- RAW DATA:
:::::

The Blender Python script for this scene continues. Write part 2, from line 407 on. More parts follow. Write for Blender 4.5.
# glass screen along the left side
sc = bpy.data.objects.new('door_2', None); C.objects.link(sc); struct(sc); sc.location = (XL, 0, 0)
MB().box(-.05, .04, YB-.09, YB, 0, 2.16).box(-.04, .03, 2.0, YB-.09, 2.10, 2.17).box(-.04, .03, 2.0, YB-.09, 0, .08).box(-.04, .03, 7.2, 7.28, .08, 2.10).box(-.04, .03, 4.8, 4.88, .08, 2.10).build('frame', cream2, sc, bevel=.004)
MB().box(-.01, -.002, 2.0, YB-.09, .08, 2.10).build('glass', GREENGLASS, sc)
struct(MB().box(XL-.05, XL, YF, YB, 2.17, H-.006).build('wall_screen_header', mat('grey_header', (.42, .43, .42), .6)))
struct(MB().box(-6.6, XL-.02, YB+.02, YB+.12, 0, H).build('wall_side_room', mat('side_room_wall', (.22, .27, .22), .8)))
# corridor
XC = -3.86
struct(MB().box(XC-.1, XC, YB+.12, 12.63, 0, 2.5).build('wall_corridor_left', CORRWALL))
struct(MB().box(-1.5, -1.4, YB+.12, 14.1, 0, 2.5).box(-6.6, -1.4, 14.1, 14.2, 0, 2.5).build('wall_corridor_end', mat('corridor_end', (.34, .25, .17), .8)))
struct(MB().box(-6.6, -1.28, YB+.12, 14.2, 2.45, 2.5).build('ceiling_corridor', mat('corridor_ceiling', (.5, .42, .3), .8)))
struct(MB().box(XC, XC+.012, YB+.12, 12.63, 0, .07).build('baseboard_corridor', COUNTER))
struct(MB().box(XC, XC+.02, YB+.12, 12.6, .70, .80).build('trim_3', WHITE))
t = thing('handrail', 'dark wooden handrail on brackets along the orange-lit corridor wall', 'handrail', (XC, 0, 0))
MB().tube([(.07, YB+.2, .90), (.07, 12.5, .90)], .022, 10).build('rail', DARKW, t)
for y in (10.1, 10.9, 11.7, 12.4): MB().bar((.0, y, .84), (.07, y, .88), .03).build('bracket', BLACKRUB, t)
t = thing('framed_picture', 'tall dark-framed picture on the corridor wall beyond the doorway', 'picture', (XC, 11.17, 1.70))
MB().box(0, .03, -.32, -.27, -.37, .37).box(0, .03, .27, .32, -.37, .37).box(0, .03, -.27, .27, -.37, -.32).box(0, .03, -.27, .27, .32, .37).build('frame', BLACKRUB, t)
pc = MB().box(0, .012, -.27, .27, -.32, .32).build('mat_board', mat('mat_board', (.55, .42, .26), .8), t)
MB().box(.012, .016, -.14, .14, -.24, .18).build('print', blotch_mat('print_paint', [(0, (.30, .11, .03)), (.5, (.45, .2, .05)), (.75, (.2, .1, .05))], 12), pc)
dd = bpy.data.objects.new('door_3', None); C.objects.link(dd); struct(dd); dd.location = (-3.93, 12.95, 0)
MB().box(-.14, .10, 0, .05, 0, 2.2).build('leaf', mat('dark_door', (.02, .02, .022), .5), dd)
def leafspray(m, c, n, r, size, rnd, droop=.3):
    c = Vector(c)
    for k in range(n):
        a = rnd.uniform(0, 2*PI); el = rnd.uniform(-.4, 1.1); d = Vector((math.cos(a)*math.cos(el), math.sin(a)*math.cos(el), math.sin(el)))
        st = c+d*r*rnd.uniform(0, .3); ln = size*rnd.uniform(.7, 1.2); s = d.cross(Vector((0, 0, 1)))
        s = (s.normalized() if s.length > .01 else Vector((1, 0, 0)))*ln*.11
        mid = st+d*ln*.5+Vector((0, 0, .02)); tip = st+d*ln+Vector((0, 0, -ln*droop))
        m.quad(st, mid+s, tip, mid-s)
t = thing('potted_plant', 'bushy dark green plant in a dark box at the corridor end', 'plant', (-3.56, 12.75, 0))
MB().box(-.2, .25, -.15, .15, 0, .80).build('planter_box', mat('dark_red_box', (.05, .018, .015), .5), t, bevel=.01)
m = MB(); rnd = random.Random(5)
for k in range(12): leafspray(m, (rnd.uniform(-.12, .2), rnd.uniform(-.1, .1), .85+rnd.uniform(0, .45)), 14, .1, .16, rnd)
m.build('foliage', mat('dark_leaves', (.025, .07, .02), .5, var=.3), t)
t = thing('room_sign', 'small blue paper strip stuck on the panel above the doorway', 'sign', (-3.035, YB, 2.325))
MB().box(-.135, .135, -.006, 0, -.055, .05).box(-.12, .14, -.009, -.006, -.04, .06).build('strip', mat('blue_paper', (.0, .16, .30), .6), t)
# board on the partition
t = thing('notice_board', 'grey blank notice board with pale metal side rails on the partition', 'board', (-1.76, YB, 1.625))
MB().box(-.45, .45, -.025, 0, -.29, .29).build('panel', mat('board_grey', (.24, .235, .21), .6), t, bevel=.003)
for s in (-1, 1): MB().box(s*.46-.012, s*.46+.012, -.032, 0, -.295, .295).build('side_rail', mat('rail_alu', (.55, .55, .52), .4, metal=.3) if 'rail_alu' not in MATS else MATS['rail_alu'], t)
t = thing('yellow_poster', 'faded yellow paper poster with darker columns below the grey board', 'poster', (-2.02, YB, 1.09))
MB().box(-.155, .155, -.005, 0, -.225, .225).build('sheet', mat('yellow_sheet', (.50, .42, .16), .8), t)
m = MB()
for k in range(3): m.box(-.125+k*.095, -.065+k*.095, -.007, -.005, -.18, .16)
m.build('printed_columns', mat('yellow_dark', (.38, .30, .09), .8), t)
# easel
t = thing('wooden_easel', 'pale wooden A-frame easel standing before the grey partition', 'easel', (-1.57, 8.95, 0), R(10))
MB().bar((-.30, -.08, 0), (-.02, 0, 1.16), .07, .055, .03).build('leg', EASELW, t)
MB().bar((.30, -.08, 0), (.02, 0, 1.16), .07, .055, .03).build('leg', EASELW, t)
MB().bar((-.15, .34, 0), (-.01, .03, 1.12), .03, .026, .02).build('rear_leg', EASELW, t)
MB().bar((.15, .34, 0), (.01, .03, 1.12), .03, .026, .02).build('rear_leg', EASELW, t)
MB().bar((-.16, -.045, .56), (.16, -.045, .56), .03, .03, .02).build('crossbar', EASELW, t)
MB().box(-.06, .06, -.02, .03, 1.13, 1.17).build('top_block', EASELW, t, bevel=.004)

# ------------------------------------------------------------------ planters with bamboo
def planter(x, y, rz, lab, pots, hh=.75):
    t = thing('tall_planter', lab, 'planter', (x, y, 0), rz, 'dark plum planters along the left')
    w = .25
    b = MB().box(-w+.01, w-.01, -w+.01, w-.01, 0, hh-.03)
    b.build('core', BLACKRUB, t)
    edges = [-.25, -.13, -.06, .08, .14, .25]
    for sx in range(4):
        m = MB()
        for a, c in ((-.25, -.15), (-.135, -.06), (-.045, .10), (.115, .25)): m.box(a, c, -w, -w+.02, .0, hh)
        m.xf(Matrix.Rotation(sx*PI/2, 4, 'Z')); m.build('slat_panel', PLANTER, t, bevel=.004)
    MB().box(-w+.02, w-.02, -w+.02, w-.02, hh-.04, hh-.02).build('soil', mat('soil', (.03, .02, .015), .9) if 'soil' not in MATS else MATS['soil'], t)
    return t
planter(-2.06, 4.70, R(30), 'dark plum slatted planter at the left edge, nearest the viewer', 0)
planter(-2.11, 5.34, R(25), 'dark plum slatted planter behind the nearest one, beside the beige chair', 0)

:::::

- GOAL:
Retype the data exactly as given.

- THE REPLY:
The Blender Python script for this scene continues. Write part 2, from line 407 on. More parts follow. Write for Blender 4.5.
# glass screen along the left side
sc = bpy.data.objects.new('door_2', None); C.objects.link(sc); struct(sc); sc.location = (XL, 0, 0)
MB().box(-.05, .04, YB-.09, YB, 0, 2.16).box(-.04, .03, 2.0, YB-.09, 2.10, 2.17).box(-.04, .03, 2.0, YB-.09, 0, .08).box(-.04, .03, 7.2, 7.28, .08, 2.10).box(-.04, .03, 4.8, 4.88, .08, 2.10).build('frame', cream2, sc, bevel=.004)
MB().box(-.01, -.002, 2.0, YB-.09, .08, 2.10).build('glass', GREENGLASS, sc)
struct(MB().box(XL-.05, XL, YF, YB, 2.17, H-.006).build('wall_screen_header', mat('grey_header', (.42, .43, .42), .6)))
struct(MB().box(-6.6, XL-.02, YB+.02, YB+.12, 0, H).build('wall_side_room', mat('side_room_wall', (.22, .27, .22), .8)))
# corridor
XC = -3.86
struct(MB().box(XC-.1, XC, YB+.12, 12.63, 0, 2.5).build('wall_corridor_left', CORRWALL))
struct(MB().box(-1.5, -1.4, YB+.12, 14.1, 0, 2.5).box(-6.6, -1.4, 14.1, 14.2, 0, 2.5).build('wall_corridor_end', mat('corridor_end', (.34, .25, .17), .8)))
struct(MB().box(-6.6, -1.28, YB+.12, 14.2, 2.45, 2.5).build('ceiling_corridor', mat('corridor_ceiling', (.5, .42, .3), .8)))
struct(MB().box(XC, XC+.012, YB+.12, 12.63, 0, .07).build('baseboard_corridor', COUNTER))
struct(MB().box(XC, XC+.02, YB+.12, 12.6, .70, .80).build('trim_3', WHITE))
t = thing('handrail', 'dark wooden handrail on brackets along the orange-lit corridor wall', 'handrail', (XC, 0, 0))
MB().tube([(.07, YB+.2, .90), (.07, 12.5, .90)], .022, 10).build('rail', DARKW, t)
for y in (10.1, 10.9, 11.7, 12.4): MB().bar((.0, y, .84), (.07, y, .88), .03).build('bracket', BLACKRUB, t)
t = thing('framed_picture', 'tall dark-framed picture on the corridor wall beyond the doorway', 'picture', (XC, 11.17, 1.70))
MB().box(0, .03, -.32, -.27, -.37, .37).box(0, .03, .27, .32, -.37, .37).box(0, .03, -.27, .27, -.37, -.32).box(0, .03, -.27, .27, .32, .37).build('frame', BLACKRUB, t)
pc = MB().box(0, .012, -.27, .27, -.32, .32).build('mat_board', mat('mat_board', (.55, .42, .26), .8), t)
MB().box(.012, .016, -.14, .14, -.24, .18).build('print', blotch_mat('print_paint', [(0, (.30, .11, .03)), (.5, (.45, .2, .05)), (.75, (.2, .1, .05))], 12), pc)
dd = bpy.data.objects.new('door_3', None); C.objects.link(dd); struct(dd); dd.location = (-3.93, 12.95, 0)
MB().box(-.14, .10, 0, .05, 0, 2.2).build('leaf', mat('dark_door', (.02, .02, .022), .5), dd)
def leafspray(m, c, n, r, size, rnd, droop=.3):
    c = Vector(c)
    for k in range(n):
        a = rnd.uniform(0, 2*PI); el = rnd.uniform(-.4, 1.1); d = Vector((math.cos(a)*math.cos(el), math.sin(a)*math.cos(el), math.sin(el)))
        st = c+d*r*rnd.uniform(0, .3); ln = size*rnd.uniform(.7, 1.2); s = d.cross(Vector((0, 0, 1)))
        s = (s.normalized() if s.length > .01 else Vector((1, 0, 0)))*ln*.11
        mid = st+d*ln*.5+Vector((0, 0, .02)); tip = st+d*ln+Vector((0, 0, -ln*droop))
        m.quad(st, mid+s, tip, mid-s)
t = thing('potted_plant', 'bushy dark green plant in a dark box at the corridor end', 'plant', (-3.56, 12.75, 0))
MB().box(-.2, .25, -.15, .15, 0, .80).build('planter_box', mat('dark_red_box', (.05, .018, .015), .5), t, bevel=.01)
m = MB(); rnd = random.Random(5)
for k in range(12): leafspray(m, (rnd.uniform(-.12, .2), rnd.uniform(-.1, .1), .85+rnd.uniform(0, .45)), 14, .1, .16, rnd)
m.build('foliage', mat('dark_leaves', (.025, .07, .02), .5, var=.3), t)
t = thing('room_sign', 'small blue paper strip stuck on the panel above the doorway', 'sign', (-3.035, YB, 2.325))
MB().box(-.135, .135, -.006, 0, -.055, .05).box(-.12, .14, -.009, -.006, -.04, .06).build('strip', mat('blue_paper', (.0, .16, .30), .6), t)
# board on the partition
t = thing('notice_board', 'grey blank notice board with pale metal side rails on the partition', 'board', (-1.76, YB, 1.625))
MB().box(-.45, .45, -.025, 0, -.29, .29).build('panel', mat('board_grey', (.24, .235, .21), .6), t, bevel=.003)
for s in (-1, 1): MB().box(s*.46-.012, s*.46+.012, -.032, 0, -.295, .295).build('side_rail', mat('rail_alu', (.55, .55, .52), .4, metal=.3) if 'rail_alu' not in MATS else MATS['rail_alu'], t)
t = thing('yellow_poster', 'faded yellow paper poster with darker columns below the grey board', 'poster', (-2.02, YB, 1.09))
MB().box(-.155, .155, -.005, 0, -.225, .225).build('sheet', mat('yellow_sheet', (.50, .42, .16), .8), t)
m = MB()
for k in range(3): m.box(-.125+k*.095, -.065+k*.095, -.007, -.005, -.18, .16)
m.build('printed_columns', mat('yellow_dark', (.38, .30, .09), .8), t)
# easel
t = thing('wooden_easel', 'pale wooden A-frame easel standing before the grey partition', 'easel', (-1.57, 8.95, 0), R(10))
MB().bar((-.30, -.08, 0), (-.02, 0, 1.16), .07, .055, .03).build('leg', EASELW, t)
MB().bar((.30, -.08, 0), (.02, 0, 1.16), .07, .055, .03).build('leg', EASELW, t)
MB().bar((-.15, .34, 0), (-.01, .03, 1.12), .03, .026, .02).build('rear_leg', EASELW, t)
MB().bar((.15, .34, 0), (.01, .03, 1.12), .03, .026, .02).build('rear_leg', EASELW, t)
MB().bar((-.16, -.045, .56), (.16, -.045, .56), .03, .03, .02).build('crossbar', EASELW, t)
MB().box(-.06, .06, -.02, .03, 1.13, 1.17).build('top_block', EASELW, t, bevel=.004)

# ------------------------------------------------------------------ planters with bamboo
def planter(x, y, rz, lab, pots, hh=.75):
    t = thing('tall_planter', lab, 'planter', (x, y, 0), rz, 'dark plum planters along the left')
    w = .25
    b = MB().box(-w+.01, w-.01, -w+.01, w-.01, 0, hh-.03)
    b.build('core', BLACKRUB, t)
    edges = [-.25, -.13, -.06, .08, .14, .25]
    for sx in range(4):
        m = MB()
        for a, c in ((-.25, -.15), (-.135, -.06), (-.045, .10), (.115, .25)): m.box(a, c, -w, -w+.02, .0, hh)
        m.xf(Matrix.Rotation(sx*PI/2, 4, 'Z')); m.build('slat_panel', PLANTER, t, bevel=.004)
    MB().box(-w+.02, w-.02, -w+.02, w-.02, hh-.04, hh-.02).build('soil', mat('soil', (.03, .02, .015), .9) if 'soil' not in MATS else MATS['soil'], t)
    return t
planter(-2.06, 4.70, R(30), 'dark plum slatted planter at the left edge, nearest the viewer', 0)
planter(-2.11, 5.34, R(25), 'dark plum slatted planter behind the nearest one, beside the beige chair', 0)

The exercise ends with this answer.